US employers added 206,000 jobs in June as economy strengthens

WASHINGTON, D.C.: In June, U.S. employers added a notable 206,000 jobs, showcasing the economy’s resilience despite high interest rates.

Though slightly down from May’s 218,000, this hiring surge indicates ongoing economic strength driven by consumer spending.

However, the Labor Department’s report revealed signs of a cooling job market. The unemployment rate rose slightly from four percent to 4.1 percent, the highest since November 2021, largely due to 277,000 new job seekers entering the market.

Many did not find employment immediately. Additionally, job growth estimates for April and May were revised down by 111,000 combined, and average hourly pay only increased by 0.3 percent from May, marking the smallest annual rise since June 2021 at 3.9 percent. This modest pay growth aligns with the Federal Reserve’s efforts to curb inflation, with many economists predicting a rate cut in September.

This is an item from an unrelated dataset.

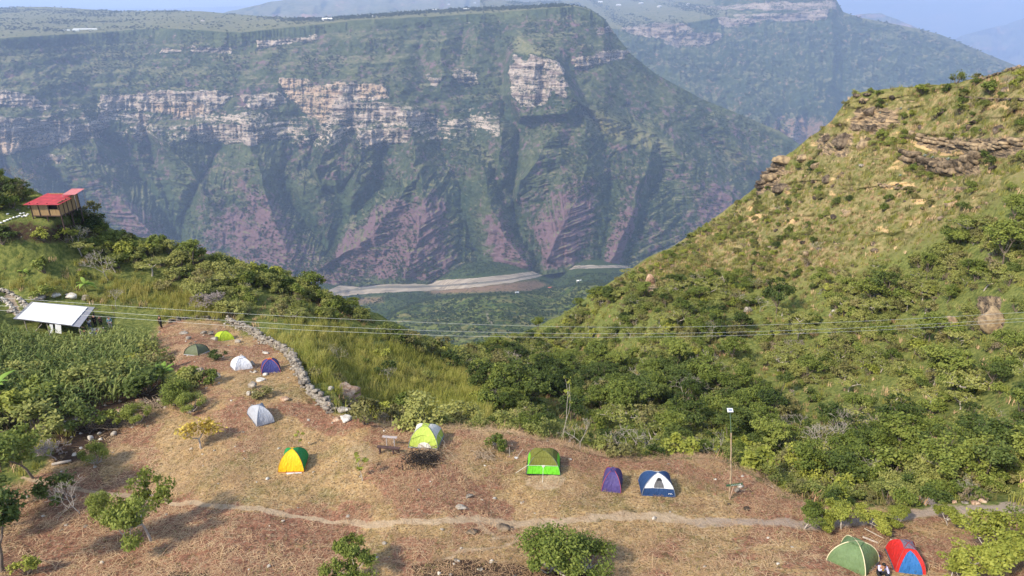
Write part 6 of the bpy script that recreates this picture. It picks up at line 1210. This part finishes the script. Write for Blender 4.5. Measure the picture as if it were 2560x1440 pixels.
# ------------------------------------------------------------------ people
SKIN = plain('skin', (0.34, 0.17, 0.10), 0.6, 0.08, 12); HAIR = plain('black_hair', (0.012, 0.010, 0.009), 0.5, 0.2, 20)
def skin_mesh(name, J, E, R, mat, parent, rootj, sub=1):
    me = bpy.data.meshes.new(name); names = list(J); ix = {n: i for i, n in enumerate(names)}
    me.from_pydata([tuple(J[n]) for n in names], [(ix[a], ix[b]) for a, b in E], []); me.materials.append(mat)
    o = obj(name, me, parent); md = o.modifiers.new('skin', 'SKIN'); md.use_smooth_shade = True
    for i, n in enumerate(names):
        rr = R[n]; me.skin_vertices[0].data[i].radius = (rr, rr) if np.isscalar(rr) else rr; me.skin_vertices[0].data[i].use_root = (n == rootj)
    sb = o.modifiers.new('sub', 'SUBSURF'); sb.levels = sub; sb.render_levels = sub; return o
def person(loc, yaw, pose, top, bottom, label, height=1.68, shirt2=None, short=False, hat=None):
    r = bpy.data.objects.new('person', None); link(r); r.location = loc; r.rotation_euler = (0, 0, math.radians(yaw)); s = height/1.7; r.scale = (s,)*3; tag(r, label, 'person')
    J = {k: np.array(v, float) for k, v in pose.items()}; E = [('pelvis', 'belly'), ('belly', 'chest'), ('chest', 'neck'), ('neck', 'head'), ('head', 'crown_')]
    for sd in 'LR':
        E += [('chest', 'sh'+sd), ('sh'+sd, 'el'+sd), ('el'+sd, 'wr'+sd), ('wr'+sd, 'hd'+sd), ('pelvis', 'hp'+sd), ('hp'+sd, 'kn'+sd), ('kn'+sd, 'an'+sd), ('an'+sd, 'to'+sd)]
        d = J['hd'+sd]-J['wr'+sd]; d /= np.linalg.norm(d)+1e-6; up = np.array([0, 0, 1.0]); si = np.cross(d, up); si /= np.linalg.norm(si)+1e-6
        for f in range(5):
            o_ = (f-1.5)*0.022; L = (0.075, 0.085, 0.08, 0.062, 0.055)[f]
            tip = J['hd'+sd]+si*o_+d*L-np.array([0, 0, 0.02]) if f < 4 else J['hd'+sd]-d*0.03+si*(-0.06)+d*0.05
            mid = J['hd'+sd]+si*o_*0.9+d*0.03 if f < 4 else J['hd'+sd]-d*0.02-si*0.035
            J['m%s%d' % (sd, f)] = mid; J['f%s%d' % (sd, f)] = tip; E += [('hd'+sd, 'm%s%d' % (sd, f)), ('m%s%d' % (sd, f), 'f%s%d' % (sd, f))]
    J['nose'] = J['head']+J['fwd']*0.115-np.array([0, 0, 0.0]); E.append(('head', 'nose')); del J['fwd']
    R = dict(pelvis=0.13, belly=0.115, chest=0.135, neck=0.055, head=0.085, crown_=0.06, nose=0.014)
    for sd in 'LR':
        R.update({'sh'+sd: 0.055, 'el'+sd: 0.042, 'wr'+sd: 0.028, 'hd'+sd: 0.03, 'hp'+sd: 0.085, 'kn'+sd: 0.06, 'an'+sd: 0.04, 'to'+sd: 0.035})
        for f in range(5): R['m%s%d' % (sd, f)] = 0.010; R['f%s%d' % (sd, f)] = 0.008
    skin_mesh('body', J, E, R, SKIN, r, 'pelvis')
    T = {k: J[k] for k in ('pelvis', 'belly', 'chest', 'shL', 'shR', 'elL', 'elR', 'wrL', 'wrR')}; T['pelvis'] = J['pelvis']*0.8+J['belly']*0.2; TE = [('pelvis', 'belly'), ('belly', 'chest')]
    for sd in 'LR':
        if short: T['wr'+sd] = J['el'+sd]; T['el'+sd] = (J['sh'+sd]+J['el'+sd])/2
        else: T['wr'+sd] = J['wr'+sd]*0.93+J['el'+sd]*0.07
        TE += [('chest', 'sh'+sd), ('sh'+sd, 'el'+sd), ('el'+sd, 'wr'+sd)]
    skin_mesh('shirt', T, TE, dict(pelvis=0.155, belly=0.14, chest=0.16, shL=0.075, shR=0.075, elL=0.06, elR=0.06, wrL=0.045, wrR=0.045), top, r, 'pelvis')
    if shirt2:
        d = J['chest']+np.array([0, -0.055, 0]); b = J['belly']+np.array([0, -0.06, 0]); skin_mesh('undershirt', {'a': b, 'b': d}, [('a', 'b')], {'a': 0.115, 'b': 0.115}, shirt2, r, 'a')
    B = {k: J[k] for k in ('pelvis', 'hpL', 'hpR', 'knL', 'knR')}; BE = [('pelvis', 'hpL'), ('pelvis', 'hpR')]; BR = dict(pelvis=0.145, hpL=0.105, hpR=0.105, knL=0.08, knR=0.08)
    for sd in 'LR': B['an'+sd] = J['an'+sd]*0.92+J['kn'+sd]*0.08; BE += [('hp'+sd, 'kn'+sd), ('kn'+sd, 'an'+sd)]; BR['an'+sd] = 0.06
    skin_mesh('trousers', B, BE, BR, bottom, r, 'pelvis')
    for sd in 'LR': skin_mesh('shoe', {'a': J['an'+sd]-np.array([0, 0, 0.01]), 'b': J['to'+sd]}, [('a', 'b')], {'a': 0.055, 'b': 0.045}, HAIR if hat is None else hat, r, 'a')
    hv = ICO2_V.copy(); fw = J['nose']-J['head']; fw /= np.linalg.norm(fw); keep = hv*np.array([0.098, 0.112, 0.12]); front = (hv@fw > 0.25) & (hv[:, 2] < 0.45); keep[front] *= 0.80; low = hv[:, 2] < -0.45; keep[low] *= 0.7
    obj('hair', np_mesh('hair', keep+J['head']+np.array([0, 0, 0.045])-fw*0.012, ICO2_F, HAIR), r)
    for sx in (-1, 1):
        side = np.cross(fw, [0, 0, 1]); obj('eye', np_mesh('eye', ICO2_V*0.011+J['head']+fw*0.088+side*0.032*sx+np.array([0, 0, 0.02]), ICO2_F, HAIR), r)
    return r
STAND = dict(pelvis=(0, 0, 0.95), belly=(0, 0, 1.12), chest=(0, 0, 1.33), neck=(0, 0, 1.47), head=(0, -0.015, 1.57), crown_=(0, -0.01, 1.645), fwd=(0, -1, 0), shL=(-0.19, 0, 1.38), elL=(-0.24, 0.02, 1.12), wrL=(-0.2, -0.12, 0.92), hdL=(-0.19, -0.16, 0.85), shR=(0.19, 0, 1.38), elR=(0.24, 0.02, 1.12), wrR=(0.2, -0.12, 0.92), hdR=(0.19, -0.16, 0.85),
             hpL=(-0.10, 0, 0.9), knL=(-0.11, -0.03, 0.5), anL=(-0.12, 0.02, 0.09), toL=(-0.13, -0.13, 0.04), hpR=(0.10, 0, 0.9), knR=(0.12, -0.03, 0.5), anR=(0.13, 0.03, 0.09), toR=(0.14, -0.12, 0.04))
CROSS = dict(STAND, elL=(-0.25, -0.08, 1.12), wrL=(0.02, -0.2, 1.14), hdL=(0.09, -0.2, 1.17), elR=(0.25, -0.08, 1.12), wrR=(-0.02, -0.23, 1.17), hdR=(-0.09, -0.22, 1.20), knL=(-0.06, -0.02, 0.5), anL=(-0.03, 0.02, 0.09), toL=(-0.03, -0.12, 0.04))
SIT = dict(pelvis=(0, 0, 0.50), belly=(0, -0.03, 0.66), chest=(0, -0.07, 0.88), neck=(0, -0.10, 1.02), head=(0, -0.14, 1.12), crown_=(0, -0.13, 1.19), fwd=(0, -1, 0), shL=(-0.19, -0.06, 0.92), elL=(-0.25, -0.18, 0.70), wrL=(-0.12, -0.38, 0.74), hdL=(-0.07, -0.44, 0.75), shR=(0.19, -0.06, 0.92), elR=(0.25, -0.18, 0.70), wrR=(0.12, -0.38, 0.74), hdR=(0.07, -0.44, 0.75),
           hpL=(-0.10, -0.05, 0.48), knL=(-0.13, -0.45, 0.50), anL=(-0.13, -0.42, 0.09), toL=(-0.13, -0.56, 0.04), hpR=(0.10, -0.05, 0.48), knR=(0.13, -0.45, 0.50), anR=(0.13, -0.42, 0.09), toR=(0.13, -0.56, 0.04))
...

Notably, the job gains were concentrated in government roles and healthcare and social assistance, sectors that do not fully reflect the economy’s core strength. Job growth from April to June averaged 177,000 per month, the lowest since January 2021, but still a solid figure.

"Both May and June hiring was above 200,000 even after revisions, and the trajectory looks stable," said Eric Winograd, U.S. economist at AllianceBernstein. "The best available evidence is that the labor market remains strong and that any deceleration remains modest."

The state of the economy is a significant concern for voters as the presidential campaign heats up. Despite consistent hiring, minimal layoffs, and cooling inflation, many Americans remain frustrated by high prices, often blaming President Joe Biden.

The Federal Reserve’s series of rate hikes aimed at controlling inflation have shown mixed results. The U.S. GDP grew at an annual rate of 1.4 percent from January to March, the slowest in nearly two years, and consumer spending, which drives 70 percent of economic activity, rose by only 1.5 percent last quarter. Job openings have also declined since peaking in March 2022.

Despite the slowdown in hiring, layoffs remain low, providing workers with a sense of job security. Hal Lawton, CEO of Tractor Supply, highlighted ongoing pressure to increase wages due to high living costs. His company, based in Brentwood, Tennessee, pays workers over US$16 per hour on average and continues to feel the pinch of the tight labor market.

"You have got a tight labor market, and frontline workers are feeling the pinch of their budgets," Lawton said. "They are still out there looking for those wage increases."

The Fed’s interest rate hikes over the past two years, the most aggressive in decades, have not led to the expected recession. Instead, the economy and job market have shown remarkable resilience.

Inflation has decreased from a peak of 9.1 percent in 2022 to 3.3 percent, with Fed Chair Jerome Powell noting recent slowdowns in price increases. However, he emphasized that further evidence of progress toward the Fed’s two percent inflation target is needed before considering rate cuts.

Chris Thomas, an engineering manager in Christiansburg, Virginia, experienced the changed job market firsthand. After being laid off from a tech startup in April, his job search took nearly three months, compared to just one month in 2021 when the tech industry was booming. "This is a very, very different job market than the one we had three years ago,’’ he said.